● **REQUIRED TASK**: Set down the material exactly as given, please, from its first line through the line that includes "FX, H0, Y0 = 8000.0, 1.5, 2610.0".

● **RECORDS SUPPLIED**:
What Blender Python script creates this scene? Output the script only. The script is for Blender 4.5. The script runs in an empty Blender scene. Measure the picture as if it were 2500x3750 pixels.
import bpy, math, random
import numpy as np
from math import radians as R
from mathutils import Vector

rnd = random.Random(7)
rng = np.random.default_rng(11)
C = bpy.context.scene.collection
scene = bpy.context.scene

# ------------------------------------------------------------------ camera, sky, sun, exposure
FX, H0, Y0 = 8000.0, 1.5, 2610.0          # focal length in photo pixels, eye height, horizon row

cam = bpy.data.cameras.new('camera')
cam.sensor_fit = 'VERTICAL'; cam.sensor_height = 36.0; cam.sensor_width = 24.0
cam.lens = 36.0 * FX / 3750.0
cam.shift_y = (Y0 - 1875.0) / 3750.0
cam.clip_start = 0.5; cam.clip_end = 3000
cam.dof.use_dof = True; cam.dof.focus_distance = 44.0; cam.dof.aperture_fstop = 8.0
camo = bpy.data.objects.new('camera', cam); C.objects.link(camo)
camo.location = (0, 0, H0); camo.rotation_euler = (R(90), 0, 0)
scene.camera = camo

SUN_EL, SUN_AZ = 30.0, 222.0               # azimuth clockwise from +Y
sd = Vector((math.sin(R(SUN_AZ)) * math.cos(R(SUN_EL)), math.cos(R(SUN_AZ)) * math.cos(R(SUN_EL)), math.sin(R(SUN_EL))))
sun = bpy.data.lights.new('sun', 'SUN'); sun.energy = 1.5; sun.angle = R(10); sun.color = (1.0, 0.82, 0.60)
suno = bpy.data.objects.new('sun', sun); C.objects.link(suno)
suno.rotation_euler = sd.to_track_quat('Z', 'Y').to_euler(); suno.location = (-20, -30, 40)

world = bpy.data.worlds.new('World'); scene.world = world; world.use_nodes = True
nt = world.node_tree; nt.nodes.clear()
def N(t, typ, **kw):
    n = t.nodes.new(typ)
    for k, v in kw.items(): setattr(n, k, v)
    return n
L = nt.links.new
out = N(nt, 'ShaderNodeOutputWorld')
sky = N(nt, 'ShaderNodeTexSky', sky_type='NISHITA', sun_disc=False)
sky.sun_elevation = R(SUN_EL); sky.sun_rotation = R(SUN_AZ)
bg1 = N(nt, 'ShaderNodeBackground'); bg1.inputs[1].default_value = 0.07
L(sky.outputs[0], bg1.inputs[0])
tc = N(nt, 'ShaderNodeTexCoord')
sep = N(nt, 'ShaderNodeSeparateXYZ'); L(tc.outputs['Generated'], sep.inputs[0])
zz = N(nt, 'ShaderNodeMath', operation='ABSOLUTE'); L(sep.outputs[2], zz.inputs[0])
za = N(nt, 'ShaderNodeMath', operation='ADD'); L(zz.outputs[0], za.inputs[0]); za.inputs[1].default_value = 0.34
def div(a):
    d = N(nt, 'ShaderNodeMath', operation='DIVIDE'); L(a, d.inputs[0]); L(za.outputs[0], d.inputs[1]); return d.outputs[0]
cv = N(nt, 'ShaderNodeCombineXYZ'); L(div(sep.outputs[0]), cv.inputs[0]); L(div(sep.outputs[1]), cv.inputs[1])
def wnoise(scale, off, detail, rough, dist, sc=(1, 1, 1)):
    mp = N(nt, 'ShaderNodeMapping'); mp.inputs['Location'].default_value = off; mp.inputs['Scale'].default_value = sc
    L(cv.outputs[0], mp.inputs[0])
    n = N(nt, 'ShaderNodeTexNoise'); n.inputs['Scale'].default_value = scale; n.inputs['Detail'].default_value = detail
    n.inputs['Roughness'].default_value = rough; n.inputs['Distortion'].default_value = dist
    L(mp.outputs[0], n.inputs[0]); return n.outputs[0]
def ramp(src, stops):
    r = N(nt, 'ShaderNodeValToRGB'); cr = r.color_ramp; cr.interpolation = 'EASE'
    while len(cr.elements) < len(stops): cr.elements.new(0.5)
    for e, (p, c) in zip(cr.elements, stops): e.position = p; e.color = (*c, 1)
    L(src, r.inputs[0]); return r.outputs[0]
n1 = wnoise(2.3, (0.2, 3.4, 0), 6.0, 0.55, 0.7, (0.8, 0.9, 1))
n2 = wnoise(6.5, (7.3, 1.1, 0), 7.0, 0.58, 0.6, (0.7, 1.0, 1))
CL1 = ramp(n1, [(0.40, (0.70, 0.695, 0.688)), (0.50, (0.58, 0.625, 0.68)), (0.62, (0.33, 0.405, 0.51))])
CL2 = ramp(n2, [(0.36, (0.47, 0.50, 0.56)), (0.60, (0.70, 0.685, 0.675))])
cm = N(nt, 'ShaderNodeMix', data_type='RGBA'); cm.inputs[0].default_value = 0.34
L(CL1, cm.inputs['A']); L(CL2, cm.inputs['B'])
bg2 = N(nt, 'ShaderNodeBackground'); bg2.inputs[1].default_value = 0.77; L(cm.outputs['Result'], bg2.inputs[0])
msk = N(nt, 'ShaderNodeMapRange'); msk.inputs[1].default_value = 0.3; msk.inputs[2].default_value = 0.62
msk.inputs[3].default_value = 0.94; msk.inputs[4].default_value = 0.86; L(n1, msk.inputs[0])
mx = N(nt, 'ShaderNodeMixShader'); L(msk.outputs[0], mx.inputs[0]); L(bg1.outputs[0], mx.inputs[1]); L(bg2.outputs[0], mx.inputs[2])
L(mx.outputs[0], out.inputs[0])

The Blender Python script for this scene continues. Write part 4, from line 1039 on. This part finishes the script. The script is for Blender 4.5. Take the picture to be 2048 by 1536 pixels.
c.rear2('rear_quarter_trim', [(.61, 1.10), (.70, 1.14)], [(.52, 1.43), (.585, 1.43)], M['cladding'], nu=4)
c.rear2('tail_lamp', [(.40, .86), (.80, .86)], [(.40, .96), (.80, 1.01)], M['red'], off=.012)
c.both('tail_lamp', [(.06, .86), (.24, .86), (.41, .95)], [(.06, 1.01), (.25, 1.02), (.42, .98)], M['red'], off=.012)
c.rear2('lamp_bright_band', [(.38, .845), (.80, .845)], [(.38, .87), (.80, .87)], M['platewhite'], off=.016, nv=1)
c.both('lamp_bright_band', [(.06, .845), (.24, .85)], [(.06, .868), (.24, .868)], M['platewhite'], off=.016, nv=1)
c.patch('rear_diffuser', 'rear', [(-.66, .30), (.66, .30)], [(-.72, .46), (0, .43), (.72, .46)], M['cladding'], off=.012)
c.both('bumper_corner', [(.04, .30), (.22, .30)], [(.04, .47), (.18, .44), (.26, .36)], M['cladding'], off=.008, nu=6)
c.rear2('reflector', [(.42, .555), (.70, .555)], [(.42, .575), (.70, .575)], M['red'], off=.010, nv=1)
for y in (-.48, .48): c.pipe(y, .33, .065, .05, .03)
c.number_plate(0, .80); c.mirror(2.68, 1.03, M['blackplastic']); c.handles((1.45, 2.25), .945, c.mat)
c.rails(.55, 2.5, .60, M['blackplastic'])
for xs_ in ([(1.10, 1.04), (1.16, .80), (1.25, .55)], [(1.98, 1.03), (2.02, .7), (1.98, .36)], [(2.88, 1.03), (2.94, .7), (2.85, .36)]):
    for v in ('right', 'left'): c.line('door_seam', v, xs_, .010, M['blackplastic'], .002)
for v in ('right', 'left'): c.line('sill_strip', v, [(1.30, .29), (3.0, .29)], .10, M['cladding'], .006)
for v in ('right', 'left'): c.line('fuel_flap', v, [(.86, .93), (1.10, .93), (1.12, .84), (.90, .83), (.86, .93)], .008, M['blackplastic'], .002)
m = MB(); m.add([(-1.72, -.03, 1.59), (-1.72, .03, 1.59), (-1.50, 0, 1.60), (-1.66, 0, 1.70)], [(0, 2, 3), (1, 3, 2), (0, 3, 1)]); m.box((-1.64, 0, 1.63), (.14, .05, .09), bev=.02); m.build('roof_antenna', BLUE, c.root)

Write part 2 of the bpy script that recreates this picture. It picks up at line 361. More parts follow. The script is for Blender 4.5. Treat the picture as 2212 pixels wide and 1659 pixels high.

● **OUTPUT OF THE EXERCISE**:
What Blender Python script creates this scene? Output the script only. The script is for Blender 4.5. The script runs in an empty Blender scene. Measure the picture as if it were 2500x3750 pixels.
import bpy, math, random
import numpy as np
from math import radians as R
from mathutils import Vector

rnd = random.Random(7)
rng = np.random.default_rng(11)
C = bpy.context.scene.collection
scene = bpy.context.scene

# ------------------------------------------------------------------ camera, sky, sun, exposure
FX, H0, Y0 = 8000.0, 1.5, 2610.0          # focal length in photo pixels, eye height, horizon row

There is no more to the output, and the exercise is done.